Probabilistic Graph Model Based Recommendation Algorithm for Material Selection in Self-directed Learning

Abstract

Faced the vast amount of information, choosing the appropriate materials is a prerequisite for effective self-directed learning. The recommendation algorithm is a kind of intelligent technology that can accurately locate the required information which the users care about most. However, many recommendation techniques experience can not be trained adequately in scenarios with small sample data and extremely sparse ratings. Moreover, DLRAs (Deep learning based Recommendation Algorithms) require high hardware support. The probabilistic graph (PG) can effectively represent the implicit complex relations among nodes, but it still has the problem of sparse data sensitivity.

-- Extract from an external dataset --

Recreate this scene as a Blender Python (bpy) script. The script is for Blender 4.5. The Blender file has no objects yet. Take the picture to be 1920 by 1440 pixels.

Therefore, we propose a Matrix-Factorization-based Probabilistic Graph Model for Recommendation Algorithm (MF-PGMRA): By matrix-factorizing the sparse rating matrix, the users and items are mapped to the user/item spaces, respectively; We employ the inner product to data-enhance and overcome the problems of sparse data and cold start; Then, we build Probabilistic Graph to construct the “user-item” latent spaces and estimate the probability distribution based on expectation maximization (EM), so as to predict the ratings; Finally, we built a library management system with the recommendation module to highlight the benefits of MF-PGMRA for students’ subject learning. According to a questionnaire, we confirmed that the students are satisfied with the system from four aspects of speed, accuracy, usability and convenience, which can confirm that the library management system based on MF-PGMRA can efficiently and accurately recommend suitable materials for students from the huge amount of learning materials to improve students’ self-directed learning efficiency.